Yosuke Higashi ’18 Honored for Outstanding Work in Engineering
Yosuke Higashi ’18 is the recipient of the 2017 Delaware Valley Engineers Week College Student Paper Award, an honor awarded each year for outstanding papers written by undergraduate engineering students attending colleges and universities in the Delaware Valley.
Higashi, an engineering and computer science major from Tokyo, Japan, focused his work on system identification, or the process of figuring out an accurate way to model a system that can be applied in many different circumstances in engineering. He was able to develop a version of an already existing method that was more effective with high levels of data noise. His modified system compares well with other, more well-established, methods of system identification.
Higashi is still revising the paper, in the hopes of publishing it. He collaborated most closely on the project with visiting professors of engineering Allan Moser and Michael Piovoso.
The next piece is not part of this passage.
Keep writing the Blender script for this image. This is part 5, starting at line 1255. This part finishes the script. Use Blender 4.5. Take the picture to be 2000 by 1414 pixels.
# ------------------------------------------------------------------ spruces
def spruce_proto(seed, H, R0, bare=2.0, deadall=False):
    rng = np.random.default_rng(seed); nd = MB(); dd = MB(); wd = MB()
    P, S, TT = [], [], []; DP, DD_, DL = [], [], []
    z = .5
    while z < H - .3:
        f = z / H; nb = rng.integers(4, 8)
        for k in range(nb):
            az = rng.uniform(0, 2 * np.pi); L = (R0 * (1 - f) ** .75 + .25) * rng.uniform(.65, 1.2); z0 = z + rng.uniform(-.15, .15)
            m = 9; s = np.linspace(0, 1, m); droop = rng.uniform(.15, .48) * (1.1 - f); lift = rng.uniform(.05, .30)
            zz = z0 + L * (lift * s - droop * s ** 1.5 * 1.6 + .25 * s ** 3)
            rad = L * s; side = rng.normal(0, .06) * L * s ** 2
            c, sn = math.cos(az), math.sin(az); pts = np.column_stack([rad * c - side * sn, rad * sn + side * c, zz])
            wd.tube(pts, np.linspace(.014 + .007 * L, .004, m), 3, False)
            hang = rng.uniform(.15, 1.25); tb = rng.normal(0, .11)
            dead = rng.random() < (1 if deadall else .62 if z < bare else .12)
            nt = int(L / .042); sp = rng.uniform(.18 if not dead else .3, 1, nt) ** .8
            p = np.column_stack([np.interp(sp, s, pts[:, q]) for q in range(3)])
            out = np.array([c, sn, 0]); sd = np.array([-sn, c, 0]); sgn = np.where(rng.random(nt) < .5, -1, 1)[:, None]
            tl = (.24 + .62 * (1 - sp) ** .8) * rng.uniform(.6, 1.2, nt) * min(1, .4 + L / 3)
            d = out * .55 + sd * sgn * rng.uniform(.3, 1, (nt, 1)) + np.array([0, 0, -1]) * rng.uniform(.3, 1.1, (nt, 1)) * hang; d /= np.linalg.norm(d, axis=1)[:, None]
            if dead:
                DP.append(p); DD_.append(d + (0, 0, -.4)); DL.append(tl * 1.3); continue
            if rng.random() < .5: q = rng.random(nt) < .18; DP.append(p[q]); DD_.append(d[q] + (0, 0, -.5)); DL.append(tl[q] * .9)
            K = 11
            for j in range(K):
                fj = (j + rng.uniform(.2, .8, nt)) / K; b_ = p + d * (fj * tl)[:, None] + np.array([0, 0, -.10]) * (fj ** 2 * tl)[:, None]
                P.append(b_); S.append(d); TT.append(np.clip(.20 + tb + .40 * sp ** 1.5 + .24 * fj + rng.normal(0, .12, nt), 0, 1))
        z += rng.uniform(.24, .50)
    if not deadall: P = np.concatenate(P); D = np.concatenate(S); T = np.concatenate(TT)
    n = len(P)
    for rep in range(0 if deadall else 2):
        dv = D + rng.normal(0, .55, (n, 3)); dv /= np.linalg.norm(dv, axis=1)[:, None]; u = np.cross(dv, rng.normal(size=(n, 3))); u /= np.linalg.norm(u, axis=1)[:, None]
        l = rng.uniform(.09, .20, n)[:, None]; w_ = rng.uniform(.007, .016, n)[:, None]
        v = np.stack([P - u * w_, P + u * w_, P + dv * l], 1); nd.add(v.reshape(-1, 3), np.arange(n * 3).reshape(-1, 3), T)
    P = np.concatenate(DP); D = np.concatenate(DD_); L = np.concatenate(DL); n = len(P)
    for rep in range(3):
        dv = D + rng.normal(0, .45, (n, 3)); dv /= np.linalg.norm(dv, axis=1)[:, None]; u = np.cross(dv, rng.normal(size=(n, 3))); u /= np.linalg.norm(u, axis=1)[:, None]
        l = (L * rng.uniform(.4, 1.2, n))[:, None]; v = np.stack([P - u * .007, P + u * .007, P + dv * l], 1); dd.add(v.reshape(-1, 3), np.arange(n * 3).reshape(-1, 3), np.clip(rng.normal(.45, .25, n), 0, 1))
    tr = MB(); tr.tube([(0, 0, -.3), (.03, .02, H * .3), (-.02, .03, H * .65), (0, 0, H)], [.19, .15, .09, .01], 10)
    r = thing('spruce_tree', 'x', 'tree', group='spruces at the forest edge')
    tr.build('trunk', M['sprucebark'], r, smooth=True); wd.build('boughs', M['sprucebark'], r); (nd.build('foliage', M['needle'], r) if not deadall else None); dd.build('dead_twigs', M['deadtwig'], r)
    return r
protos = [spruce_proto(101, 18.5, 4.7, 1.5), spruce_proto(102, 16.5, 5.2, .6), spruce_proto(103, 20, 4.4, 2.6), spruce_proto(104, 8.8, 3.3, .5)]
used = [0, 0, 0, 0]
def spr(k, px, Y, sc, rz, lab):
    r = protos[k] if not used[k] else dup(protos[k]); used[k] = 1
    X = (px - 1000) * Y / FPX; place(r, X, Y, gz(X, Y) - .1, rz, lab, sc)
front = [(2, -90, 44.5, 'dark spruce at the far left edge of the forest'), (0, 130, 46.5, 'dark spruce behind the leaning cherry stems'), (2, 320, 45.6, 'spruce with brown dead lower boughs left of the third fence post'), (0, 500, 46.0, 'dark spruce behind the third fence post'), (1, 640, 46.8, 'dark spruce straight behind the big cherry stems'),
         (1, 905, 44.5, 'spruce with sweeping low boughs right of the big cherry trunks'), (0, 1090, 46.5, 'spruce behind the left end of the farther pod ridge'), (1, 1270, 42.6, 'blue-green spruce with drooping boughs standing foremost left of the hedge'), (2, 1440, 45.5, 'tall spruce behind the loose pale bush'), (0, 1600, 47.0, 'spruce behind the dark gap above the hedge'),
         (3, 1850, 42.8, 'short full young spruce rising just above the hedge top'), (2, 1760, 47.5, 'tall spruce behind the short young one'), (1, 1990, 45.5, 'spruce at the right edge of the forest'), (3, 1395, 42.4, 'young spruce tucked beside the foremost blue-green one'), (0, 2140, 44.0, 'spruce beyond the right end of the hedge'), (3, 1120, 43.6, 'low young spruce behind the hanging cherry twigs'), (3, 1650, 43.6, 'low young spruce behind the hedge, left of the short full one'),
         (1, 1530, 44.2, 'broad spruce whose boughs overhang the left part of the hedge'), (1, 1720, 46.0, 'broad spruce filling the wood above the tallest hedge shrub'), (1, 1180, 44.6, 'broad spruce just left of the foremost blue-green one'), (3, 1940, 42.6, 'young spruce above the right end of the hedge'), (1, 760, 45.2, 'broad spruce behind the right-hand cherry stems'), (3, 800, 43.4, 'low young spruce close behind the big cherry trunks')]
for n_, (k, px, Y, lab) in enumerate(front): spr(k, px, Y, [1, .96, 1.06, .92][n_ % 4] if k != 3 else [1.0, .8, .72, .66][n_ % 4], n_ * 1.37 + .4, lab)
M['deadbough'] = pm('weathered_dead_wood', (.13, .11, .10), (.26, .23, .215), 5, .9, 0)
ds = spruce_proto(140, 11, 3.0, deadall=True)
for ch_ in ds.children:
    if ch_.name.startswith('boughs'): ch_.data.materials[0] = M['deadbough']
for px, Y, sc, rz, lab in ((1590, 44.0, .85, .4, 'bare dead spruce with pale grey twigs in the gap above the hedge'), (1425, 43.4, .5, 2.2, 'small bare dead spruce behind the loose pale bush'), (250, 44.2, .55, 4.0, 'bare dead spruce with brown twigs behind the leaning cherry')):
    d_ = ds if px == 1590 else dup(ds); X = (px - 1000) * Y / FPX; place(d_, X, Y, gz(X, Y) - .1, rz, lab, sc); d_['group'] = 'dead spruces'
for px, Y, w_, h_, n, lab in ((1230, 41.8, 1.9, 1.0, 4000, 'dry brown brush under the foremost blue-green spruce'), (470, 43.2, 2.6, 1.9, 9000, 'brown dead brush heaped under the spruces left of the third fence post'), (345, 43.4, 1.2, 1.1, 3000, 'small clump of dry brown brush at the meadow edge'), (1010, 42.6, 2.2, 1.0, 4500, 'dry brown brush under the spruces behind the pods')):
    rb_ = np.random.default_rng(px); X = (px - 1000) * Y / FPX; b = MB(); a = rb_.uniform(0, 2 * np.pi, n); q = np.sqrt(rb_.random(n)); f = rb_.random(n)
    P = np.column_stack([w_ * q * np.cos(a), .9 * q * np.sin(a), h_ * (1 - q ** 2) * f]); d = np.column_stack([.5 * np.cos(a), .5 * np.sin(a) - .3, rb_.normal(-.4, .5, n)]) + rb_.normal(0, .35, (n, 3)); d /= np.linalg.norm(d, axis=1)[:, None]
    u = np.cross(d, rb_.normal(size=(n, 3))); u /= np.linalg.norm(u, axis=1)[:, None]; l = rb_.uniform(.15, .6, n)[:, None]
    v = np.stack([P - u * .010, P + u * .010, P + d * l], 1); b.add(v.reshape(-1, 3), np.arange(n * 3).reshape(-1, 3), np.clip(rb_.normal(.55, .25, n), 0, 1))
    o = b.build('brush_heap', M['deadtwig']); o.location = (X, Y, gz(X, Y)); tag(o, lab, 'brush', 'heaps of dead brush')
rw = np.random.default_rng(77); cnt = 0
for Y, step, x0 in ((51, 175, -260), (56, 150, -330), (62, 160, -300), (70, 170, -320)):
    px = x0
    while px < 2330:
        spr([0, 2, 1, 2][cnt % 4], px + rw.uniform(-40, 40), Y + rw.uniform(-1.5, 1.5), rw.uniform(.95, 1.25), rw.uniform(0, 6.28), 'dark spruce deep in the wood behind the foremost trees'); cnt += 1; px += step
Moser served as his primary mentor for the project and Piovoso helped during both the research and the writing stages of the paper.
“What is most impressive about Yosuke's work is that each time he came up against an obstacle that looked like it spelled the end of the line for progress on this method, he found some new way of getting around it,” says Moser. “Often, when I came in to check on how he was doing, I would find him at the blackboard, filling it with equations.”
Delaware Valley Engineers Week is an event run by the Engineers’ Club of Philadelphia that celebrates the contributions engineers have made to technology and innovation, as well as promotes interest in math and science among younger students. It has been granting the College Student Paper Award for 32 consecutive years. Authors of five award-winning papers each year are recognized at a special event, in addition to receiving a cash prize.